Friday, January 29, 2010

Bernanke reappointed, more reason to dump Dodd & Lieberman

Unsurprisingly, Senator Dodd (Political Class - CT) and Senator Lieberman (Political Class - CT) both voted against the middle class today. As is their custom, they voted in favor of Wall Street.

By a vote of 70 - 30, the Chairman of America's number one crime syndicate central bank, Ben Bernanke, was reappointed.

What does this mean?

It means... Obama needs to go. Dodd needs to go. Lieberman needs to go. The whole gang needs to go.

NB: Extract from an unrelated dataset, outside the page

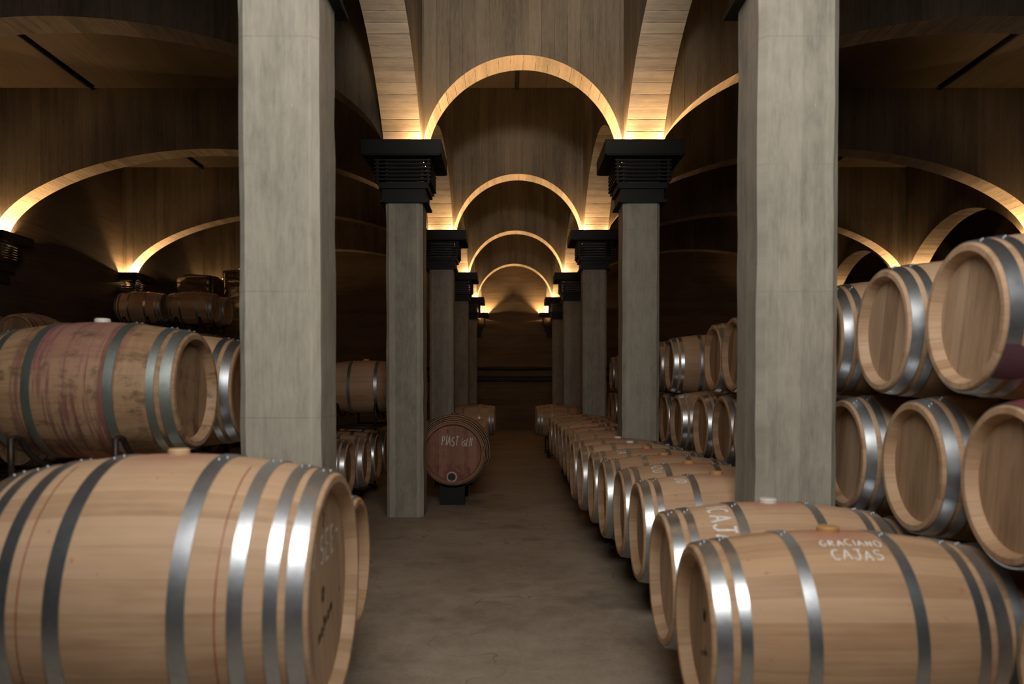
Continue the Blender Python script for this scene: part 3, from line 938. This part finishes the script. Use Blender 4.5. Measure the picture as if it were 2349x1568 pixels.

The ridiculous thing is when supporters argue that Bernanke "saved" America in a time of crisis. This argument reminds me of people who advocate clemency for criminals. Just ask Mike Huckabee how well that works out.

And how many times has the Administration spoken of how "we don't reward failure"?

Absolutely pathetic.

Tim White


Jeff in Cheshire said...

How's that "break from blogging" treating you? :)

Anonymous said...

Well Bush appointed him first and let's see, the vote was 70-30, that means some R folk voted for him...

Anonymous said...

It is so easy to "no".

The problem national Reps have is that "no" is not an alternative. Coming up with solutions is. Newt understands this; why don't the rest? Boehner was a joke today. Was letting the banks fail an acceptable alternative? Not one the Reps wanted to live with either.

No one liked the bailout. The question is, was it necessary? If you say no, you are not avowing Rep ideals either; they supported it too. Tim: stop calling yourself a Rep and call yourself a tea-party representative, if labels are that important to you.

tim white said...

Modern day Tea Parties started on December 16, 2007. It was a money bomb for Presidential candidate Ron Paul. I donated that day.

Call me what you will. But I take an oath to the Constitution... the same Constitution that requires sound money.

Deleverage America by transitioning away from fractional-reserve banking and end fiat money.

That's my solution. And it would work. But if you read my posts of late September 2008, you'd know I acknowledged there'd be pain either way... "pain now or pain later."

I suggested taking the pain then, because I firmly believe that if we had done so the worst would be behind us and the economy would be improving at this point.